They are so out of touch I have to wonder if they were originally conceived on the desk of a Democrat functionary in Dulles, VA. Perhaps they are trying to kick off a second Arab Spring?
Are you people covering the much bigger protest that took place the very next day in support of women rights and freedoms or does that protest not support the kind of coverage viennagates like?
We clearly have a face off here between islam and leftism. Interesting.
Tunisians are escaping in droves and risking drowning in the Mediterranian, to import their islamic values. They shoulda stayed home.
I disagree as to their motive. Tunisians are desperate for better economic circumstances. Men have always been willing to risk death in hope of bettering themselves.
Remember the Tunisian man who stayed home and tried to make a go of it?
https://en.wikipedia.org/wiki/Mohamed_Bouazizi
His despairing suicide in the face of government corruption & petty bureaucracy is claimed to have ignited the so-called “Arab Spring”.
I make no case for Islam; it’s a destructive juridical supremacist ideology posing as a religion. The basic problem for the rest of us is that individual Muslims flee their corrupt countries where the idea of public or private charity is unknown – unless it’s money for jihad.
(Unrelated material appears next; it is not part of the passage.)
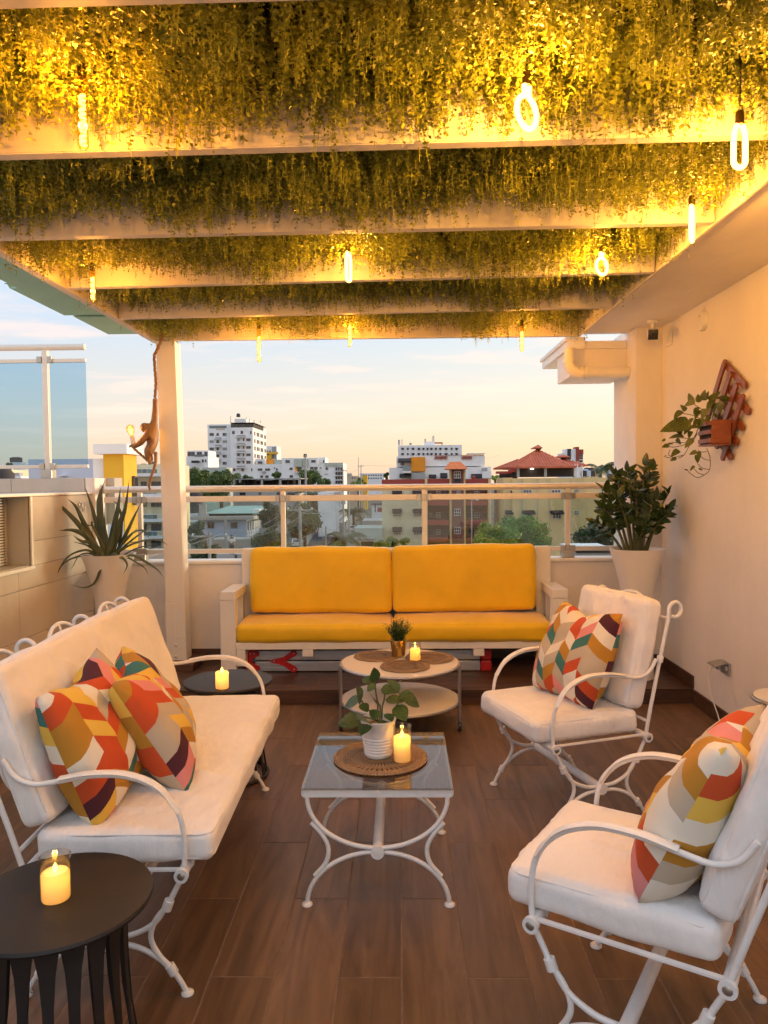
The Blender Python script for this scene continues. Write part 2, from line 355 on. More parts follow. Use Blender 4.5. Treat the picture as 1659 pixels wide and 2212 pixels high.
emitter('filament_core', (1.0, 0.44, 0.08), 5.5)
emitter('flame', (1.0, 0.50, 0.06), 5.0)

# ------------------------------------------------------------------ terrace floor: plank tiles in a slab
FX0, FX1, STEP_Y, PLAT = -2.5, 1.98, 5.10, 0.099
fl = MB().box(FX0, FX1, -2.5, STEP_Y, -0.20, -0.0012).build('terrace_floor', 'grout'); tag(fl, kind='structure')
PW, PL, GAP = 0.197, 0.865, 0.0042
_plank = {}
def plank_mesh(w, l, material, pref):
    k = (round(w, 3), round(l, 3), pref)
    if k not in _plank: _plank[k] = MB().box(-w / 2, w / 2, -l / 2, l / 2, -0.012, 0, bev=0.0016).mesh('floor_plank', material, 30)
    return _plank[k]
for c in range(-13, 11):
    x0, x1 = max(FX0, c * PW - 0.012), min(FX1, (c + 1) * PW - 0.012)
    if x1 - x0 < 0.02: continue
    y = (2.25 if c % 2 else 2.685) - 6 * PL
    while y < STEP_Y:
        y0, y1 = max(-1.0, y), min(STEP_Y - 0.002, y + PL); y += PL
        if y1 - y0 < 0.03: continue
        put('floor_plank', plank_mesh(x1 - x0 - GAP, y1 - y0 - GAP, 'floor_tile', 'f'), fl, ((x0 + x1) / 2, (y0 + y1) / 2, nrng.uniform(-0.0006, 0.0006)))
# raised step along the parapet
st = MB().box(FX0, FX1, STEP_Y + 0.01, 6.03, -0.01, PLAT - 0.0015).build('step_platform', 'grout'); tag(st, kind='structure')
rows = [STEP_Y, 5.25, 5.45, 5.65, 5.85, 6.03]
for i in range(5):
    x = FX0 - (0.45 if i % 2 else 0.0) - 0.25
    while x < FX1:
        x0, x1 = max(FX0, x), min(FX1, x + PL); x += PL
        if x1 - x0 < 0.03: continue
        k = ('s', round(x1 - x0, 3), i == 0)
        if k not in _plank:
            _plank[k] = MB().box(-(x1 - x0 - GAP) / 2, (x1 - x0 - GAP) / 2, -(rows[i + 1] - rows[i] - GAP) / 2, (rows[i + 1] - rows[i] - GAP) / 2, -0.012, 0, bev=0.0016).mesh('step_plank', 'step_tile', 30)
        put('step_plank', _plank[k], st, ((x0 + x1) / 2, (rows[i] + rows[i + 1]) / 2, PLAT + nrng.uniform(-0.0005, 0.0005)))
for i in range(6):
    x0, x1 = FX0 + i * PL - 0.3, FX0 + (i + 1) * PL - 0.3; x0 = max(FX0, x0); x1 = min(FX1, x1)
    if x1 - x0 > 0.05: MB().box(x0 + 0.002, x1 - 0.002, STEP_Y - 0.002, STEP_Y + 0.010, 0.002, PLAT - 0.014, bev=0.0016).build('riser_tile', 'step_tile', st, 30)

def skirting(parent, p0, p1, z, h, nrm, t=0.012, L=0.6):
    """row of skirting tiles from p0 to p1 (x,y)"""
    p0, p1 = Vector((*p0, 0)), Vector((*p1, 0)); d = p1 - p0; n = max(1, round(d.length / L)); u = d.normalized(); nn = Vector((*nrm, 0))
    for i in range(n):
        a = p0 + d * (i / n) + u * 0.0015; b = p0 + d * ((i + 1) / n) - u * 0.0015; c = a + nn * t; e = b + nn * t
        xs = [q.x for q in (a, b, c, e)]; ys = [q.y for q in (a, b, c, e)]
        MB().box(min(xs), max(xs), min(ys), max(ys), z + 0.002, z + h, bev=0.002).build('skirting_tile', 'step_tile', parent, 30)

# ------------------------------------------------------------------ parapet with coping
pp = thing('parapet_wall', 'low white plastered parapet wall behind the yellow sofa', 'wall', (0, 6.13, 0), absolute=True)
MB().box(-2.9, 1.80, 6.03, 6.22, -10.4, 0.872).build('wall', 'plaster', pp)
MB().box(-2.9, 1.80, 6.015, 6.235, 0.874, 0.902, bev=0.008).build('coping', 'white_paint', pp, 30)
skirting(pp, (-2.49, 6.03), (1.79, 6.03), PLAT, 0.088, (0, -1))

# ------------------------------------------------------------------ glass railing on the parapet
gr = thing('glass_railing', 'cream metal railing with clear glass panels on the white parapet', 'railing', (0, 6.12, 0.9), absolute=True)
RY = 6.12
MB().tube([(-2.47, RY, 1.487), (1.79, RY, 1.480)], 0.027, 20).build('top_rail', 'rail_metal', gr, 40)
MB().lathe([(0.045, 0), (0.045, 0.02), (0.034, 0.03), (0.034, 0.05)], 20, (-2.49, RY, 1.487), axis=(1, 0, 0)).build('rail_flange', 'clamp_metal', gr, 40)
PX = [-2.150, -0.970, 0.183, 1.347]
for x in PX:
    MB().box(x - 0.019, x + 0.019, RY - 0.019, RY + 0.019, 0.95, 1.465, bev=0.004).build('post', 'rail_metal', gr, 30)
    b = MB().box(x - 0.048, x + 0.048, RY - 0.045, RY + 0.045, 0.903, 0.957, bev=0.006).build('post_base', 'clamp_metal', gr, 30)
    for zc in (1.402, 0.975):
        for dx in (-1, 0, 1):
            w = 0.021 if dx == 0 else 0.017
            xx = x + dx * 0.042
            MB().box(xx - w, xx + w, RY - 0.029, RY - 0.0195 + (0.0 if dx == 0 else 0.03), zc - 0.027, zc + 0.027, bev=0.003).lathe([(0.005, 0), (0.004, 0.003)], 8, (xx, RY - 0.029, zc), axis=(0, -1, 0)).build('clamp', 'clamp_metal', gr, 30)
xs = [-2.47] + PX + [1.79]
for a, b in zip(xs[:-1], xs[1:]):
    if b - a < 0.1: continue
    MB().box(a + 0.026, b - 0.026, RY - 0.018, RY + 0.018, 1.379, 1.426, bev=0.004).build('mid_rail', 'rail_metal', gr, 30)
    MB().box(a + 0.026, b - 0.026, RY - 0.018, RY + 0.018, 0.955, 0.992, bev=0.004).build('low_rail', 'rail_metal', gr, 30)
    MB().box(a + 0.030, b - 0.030, RY - 0.004, RY + 0.004, 0.993, 1.378).build('glass_panel', 'rail_glass', gr)

# ------------------------------------------------------------------ tiled partition wall on the left
lw = thing('tiled_wall', 'beige tiled partition wall with recessed vent on the left', 'wall', (-2.56, 5, 0), absolute=True)
LX = -2.5
MB().box(-2.80, LX - 0.012, 5.0, 5.985, -0.3, 1.452).box(-2.80, LX - 0.012, 4.0, 5.0, -0.3, 0.985).box(-2.80, -2.665, 4.0, 5.0, 0.985, 1.452).box(-2.80, LX - 0.012, -2.5, 4.0, -0.3, 1.452).build('wall_core', 'tile_joint', lw)
zr = [0.0, 0.195, 0.515, 0.838, 1.150, 1.452]; yr = [-2.5, -1.19, 0.01, 1.21, 2.41, 3.61, 4.812, 5.985]
for i in range(5):
    for j in range(7):
        z0, z1, y0, y1 = zr[i], zr[i + 1], yr[j], yr[j + 1]
        rects = [(y0, y1, z0, z1)]
        if z1 > 0.99 and y1 > 4.0 and y0 < 5.0:      # around the recess (y 4..5, z 0.985..1.452)
            rects = []
            if z0 < 0.985: rects.append((y0, y1, z0, 0.985))
            if y0 < 4.0: rects.append((y0, 4.0, max(z0, 0.985), z1))
            if y1 > 5.0: rects.append((5.0, y1, max(z0, 0.985), z1))
        for a, b, c, d in rects:
            if b - a < 0.02 or d - c < 0.02: continue
            if j == 6 and i == 4 and a > 4.9: pass
            MB().box(LX - 0.011, LX, a + 0.0015, b - 0.0015, c + 0.0015, d - 0.0015, bev=0.0012).build('wall_tile', 'wall_tile', lw, 30)
MB().box(-2.664, LX - 0.013, 4.984, 4.999, 0.992, 1.450).build('reveal_tile', 'grey_tile', lw)
MB().box(-2.664, LX - 0.013, 4.0, 4.983, 0.986, 0.991).build('reveal_tile', 'grey_tile', lw)
for b in ((-2.505, -2.492, 4.985, 5.010, 0.985, 1.452), (-2.53, -2.485, 4.0, 5.012, 0.962, 0.984)):
    MB().box(*b, bev=0.003).build('edge_trim', 'trim_white', lw, 30)
MB().box(-2.85, -2.488, -2.5, 5.995, 1.454, 1.472, bev=0.004).build('cap_trim', 'trim_white', lw, 30)
vg = MB().box(-2.664, -2.658, 4.02, 4.975, 0.995, 1.448).build('vent_grille', 'dark_gap', lw)
for i in range(24):
    z = 1.000 + i * 0.0187
    MB().box(-2.657, -2.647, 4.03, 4.97, z, z + 0.011).build('grille_slat', 'grey_tile', vg, rel=False).location = (2.56, -5, 0)
for i in range(12):
    y = 4.03 + i * 0.082
    MB().box(-2.6465, -2.643, y, y + 0.012, 0.998, 1.446).build('grille_bar', 'grey_tile', vg, rel=False).location = (2.56, -5, 0)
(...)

However, life for the average stall-holder who wants to make enough to get by, to marry, is pitiable indeed. Unless Western governments find ways to support these people in their own territory, they will risk life and limb to get out of the hell-holes in which they live and invade where we live. And they won’t be nice about it. No one in a Muslim-majority country succeeds by being “nice”. That’s for Quakers.